En conclusion, Romed Aschwanden a appelé à ne pas qualifier les Alpes de zone de crise, mais de zone de coexistence nécessaire entre la nature et l’homme et – notons-le – de zone d’engagement commun des sciences humaines et naturelles.
Le prix ProMontes, d’une valeur de 3 000 francs, récompense cette recherche de la relève en tant que contribution importante à la sauvegarde de l’avenir du paysage culturel alpin.
Certificats de reconnaissance 2021
Outre le lauréat, les autres nominés du concours PrixProMontes ont également reçu des
certificats de reconnaissance et 1’000 francs chacun:
Dr. Arnaud Barras, Institut d’écologie et d’évolution, Université de Berne; avec le travail :
“Estimation de l’influence du changement climatique et du changement d’utilisation des sols sur le déclin d’une espèce d’oiseau de montagne menacée”.
Dr. Ana Stritih, Institut pour le développement du territoire et du paysage, EPF Zurich; avec le travail : “Gestion des forêts de montagne pour un avenir incertain”.
Contexte :
La Fondation Suisse pour Recherches Alpines se sent obligée d’encourager spécialement la recherche pour assurer l’avenir des paysages culturels créés par l’homme dans les régions de montagne, car ceux-ci, contrairement aux paysages naturels de forêts et de marais, sont trop peu pris en compte par les efforts établis de protection de la nature.

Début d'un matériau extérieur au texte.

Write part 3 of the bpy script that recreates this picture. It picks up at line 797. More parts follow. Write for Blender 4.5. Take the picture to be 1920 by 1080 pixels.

Le 20e siècle a également entraîné des bouleversements rapides dans l’espace alpin. Certes, la forêt de montagne a pu se remettre en grande partie de la surexploitation du XIXe siècle et les pelouses de l’étage alpin ont également bénéficié de mesures de protection de la nature. Mais d’un autre côté, le paysage rural traditionnel souffre encore aujourd’hui des tendances de développement les plus diverses des dernières décennies. Le développement du tourisme et des transports a ouvert des perspectives de revenus pour la population de montagne, rendant l’entretien du paysage négligeable.
La plus grande menace qui pèse sur le paysage rural alpin et sur le tiers de la biodiversité alpine qui en dépend provient de l’existence ou de l’absence de l’agriculture elle-même. D’une part, l’intensification de l’agriculture sur les sites rentables entraîne un recul des espèces. D’autre part, là où le manque d’emplois et de services publics pousse à l’exode, l’abandon de l’exploitation entraîne également un recul de la biodiversité en raison de la concurrence de la forêt.
Assurer l’avenir du paysage culturel alpin exige toute une série de mesures, allant d’engagements privés innovants à la préparation de la législation. La Fondation Suisse pour Recherches Alpines espère pouvoir compléter ce faisceau de mesures par de nouvelles connaissances issues de la recherche de la relève.
Tout à fait dans l’esprit de l’objectif du prix ProMontes :
Biodiversité alpine plutôt que friche alpine!